Markdown is another story. Even something as simple as replacing /slashes/ or _underscores_ with italics is a piece of special-case syntax to learn. Just now, I needed literal underscores instead of italics, so it took a few experiments to find out how to do that. I found out that backslash is the escape character. Or maybe it’s not, if I write a\b\c\d it isn’t. The syntax is just so very, very complicated.

Such is the nature of DWIM: you set out to create something simple and automatic and free of rules, and end up with more rules than you can count.

I don’t fit into either of those groups.

[quote=“AndersMunch, post:18, topic:3178”]
I don’t fit into either of those groups.
[/quote]Those are just the ends of the sliding scale, he’s including everything in-between as well with that statement.

Right, but I’m not on the line that connects these two extremes either.

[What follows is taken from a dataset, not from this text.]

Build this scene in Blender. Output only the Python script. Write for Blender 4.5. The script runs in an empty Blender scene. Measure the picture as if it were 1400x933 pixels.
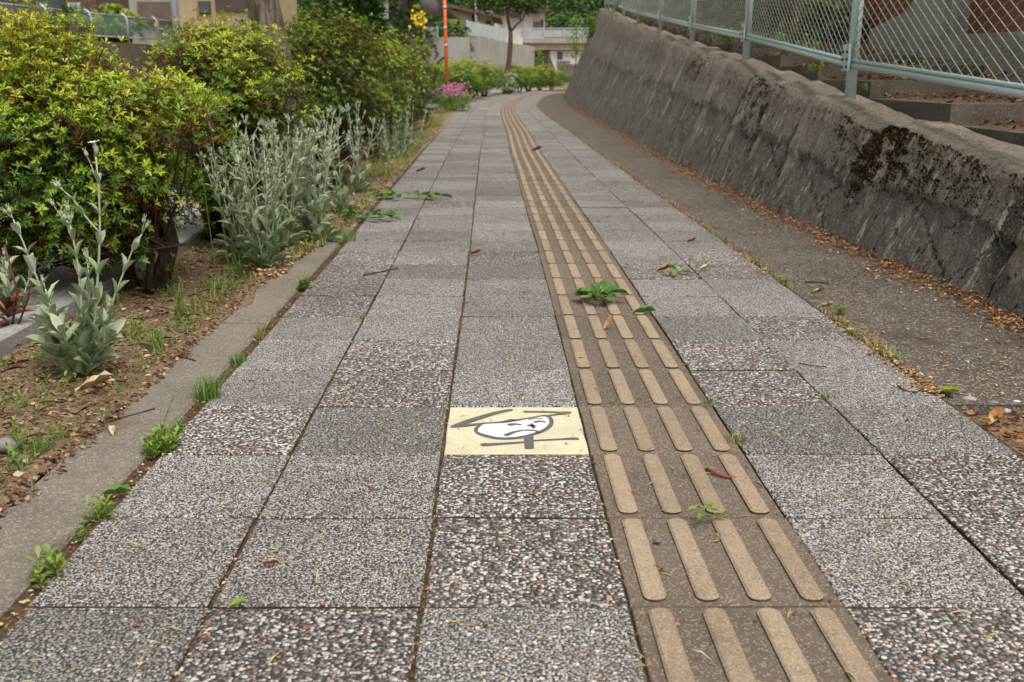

I’m objecting to the idea that someone skilled in computing will necessarily want to know the arcane details of markdown. Overcomplication is bad for everyone, not just novices.

OK, then learn … typing? English? I’m not sure what your point is, here. Formatting isn’t ever required for text, it’s just a nice to have. Whether you need it or not is entirely up to you.

My point is that we want great resources to exist for the people who do want them.

Hey, I do not want to be annoying, but Atlassian is a big company and they are betting to a completely different approach, I mean, invisible markup and wysiwyg.

Are you really sure that a human markup is the future?